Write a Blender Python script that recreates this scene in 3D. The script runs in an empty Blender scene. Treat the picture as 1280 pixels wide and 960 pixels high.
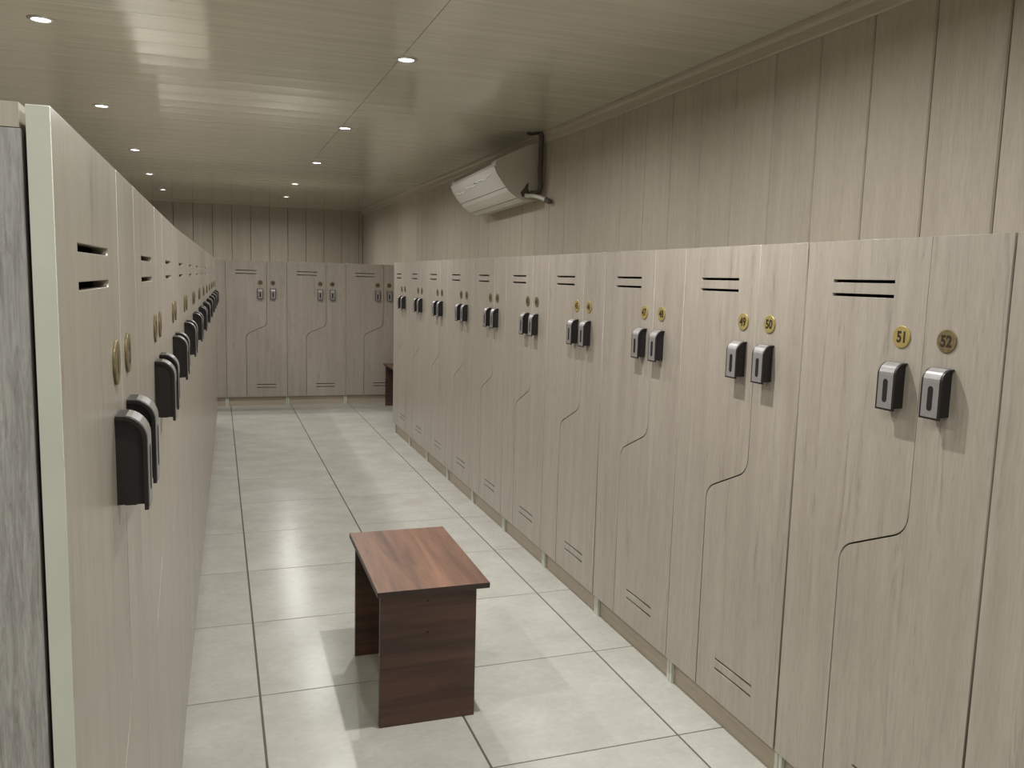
import bpy, bmesh, math, random
from mathutils import Matrix, Vector

random.seed(7)
S = bpy.context.scene
COL = S.collection

# ------------------------------------------------------------------ camera
CAM_F = 1044.25                      # focal length in pixels of a 1280 wide frame
FWD = Vector((0.330568, 0.935625, -0.124556))
RGT = Vector((0.943580, -0.330010, 0.026996))
YAW, PIT, ROL, CAM_H = 0.339658, 0.124880, 0.026966, 1.3716
cy, sy, cp, sp = math.cos(YAW), math.sin(YAW), math.cos(PIT), math.sin(PIT)
FWD = Vector((sy * cp, cy * cp, -sp))
R0 = Vector((cy, -sy, 0))
U0 = R0.cross(FWD)
RGT = R0 * math.cos(ROL) + U0 * math.sin(ROL)
UPV = -R0 * math.sin(ROL) + U0 * math.cos(ROL)
cam_data = bpy.data.cameras.new('camera')
cam = bpy.data.objects.new('camera', cam_data)
COL.objects.link(cam)
M = Matrix((RGT, UPV, -FWD)).transposed().to_4x4()
M.translation = Vector((0, 0, CAM_H))
cam.matrix_world = M
cam_data.sensor_fit = 'HORIZONTAL'
cam_data.sensor_width = 36.0
cam_data.lens = CAM_F / 1280 * 36.0
cam_data.clip_start = 0.02
S.camera = cam

# ------------------------------------------------------------------ world, exposure, lamp strength
W = bpy.data.worlds.new('world')
W.use_nodes = True
W.node_tree.nodes['Background'].inputs['Color'].default_value = (0.02, 0.02, 0.02, 1)
W.node_tree.nodes['Background'].inputs['Strength'].default_value = 0.1
S.world = W
S.view_settings.view_transform = 'Standard'
S.view_settings.look = 'None'
S.view_settings.gamma = 1.0
S.view_settings.use_curve_mapping = False
S.view_settings.exposure = 0.0
LAMP_POWER = 13.5
BULB_POWER = 9.0
BULB_COLOR = (0.93, 1.0, 0.88)
LAMP_COLOR = (1.0, 0.99, 0.965)
LAMP_SPREAD = math.radians(166)

# ------------------------------------------------------------------ dimensions
XR, YR = 1.438, 7.2                  # right row door plane and its far end
U = 0.5994                           # pitch of the locker units
H = 1.4874                           # locker height
XW, YB, ZC = 2.0, 12.336, 2.309      # right wall, back wall, ceiling
XL, YF = -1.81, -3.0                 # left wall, wall behind the camera

# ------------------------------------------------------------------ helpers
def lin(c):
    return tuple(((v / 255) / 12.92 if v / 255 <= 0.04045 else ((v / 255 + 0.055) / 1.055) ** 2.4) for v in c) + (1,)

def link(name, me, mat=None, parent=None, loc=None):
    o = bpy.data.objects.new(name, me)
    if mat is not None:
        me.materials.clear()
        me.materials.append(mat)
    COL.objects.link(o)
    if parent is not None:
        o.parent = parent
    if loc is not None:
        o.location = loc
    return o

def use(name, me, parent, loc=(0, 0, 0), rot=None):
    """a part that shares mesh data (material already on the mesh)"""
    o = bpy.data.objects.new(name, me)
    COL.objects.link(o)
    o.parent = parent
    o.location = loc
    if rot:
        o.rotation_euler = rot
    return o

def thing(name, label, cat, loc=(0, 0, 0), rotz=0.0, group=None):
    o = bpy.data.objects.new(name, None)
    o.empty_display_size = 0.1
    COL.objects.link(o)
    o.location = loc
    o.rotation_euler = (0, 0, rotz)
    o['label'] = label
    o['category'] = cat
    if group:
        o['group'] = group
    return o

def to_mesh(bm, name, mat=None, smooth=False):
    me = bpy.data.meshes.new(name)
    bmesh.ops.recalc_face_normals(bm, faces=bm.faces)
    bm.to_mesh(me)
    bm.free()
    if mat:
        me.materials.append(mat)
    if smooth:
        for p in me.polygons:
            p.use_smooth = True
    return me

def box(bm, x0, x1, y0, y1, z0, z1, bev=0.0, seg=1):
    r = bmesh.ops.create_cube(bm, size=1.0)
    vs = r['verts']
    for v in vs:
        v.co = Vector(((x0 + x1) / 2 + v.co.x * (x1 - x0), (y0 + y1) / 2 + v.co.y * (y1 - y0), (z0 + z1) / 2 + v.co.z * (z1 - z0)))
    if bev > 0:
        es = set(e for v in vs for e in v.link_edges)
        bmesh.ops.bevel(bm, geom=list(es), offset=bev, segments=seg, affect='EDGES', profile=0.5)

def box_mesh(name, mat, *a, **k):
    bm = bmesh.new()
    box(bm, *a, **k)
    return to_mesh(bm, name, mat)

def prism(bm, pts, axis, a, b, cap=True):
    """extrude the closed outline pts along an axis; pts are the two other coordinates in order"""
    def mk(p, t):
        if axis == 'X': return (t, p[0], p[1])
        if axis == 'Y': return (p[0], t, p[1])
        return (p[0], p[1], t)
    A = [bm.verts.new(mk(p, a)) for p in pts]
    B = [bm.verts.new(mk(p, b)) for p in pts]
    n = len(pts)
    for i in range(n):
        bm.faces.new((A[i], A[(i + 1) % n], B[(i + 1) % n], B[i]))
    if cap:
        bm.faces.new(A[::-1])
        bm.faces.new(B)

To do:
With the pictures left out, restate word for word every line of the data above, from the first down to the line that contains "COL = S.collection".

Written reply:
Write a Blender Python script that recreates this scene in 3D. The script runs in an empty Blender scene. Treat the picture as 1280 pixels wide and 960 pixels high.
import bpy, bmesh, math, random
from mathutils import Matrix, Vector

random.seed(7)
S = bpy.context.scene
COL = S.collection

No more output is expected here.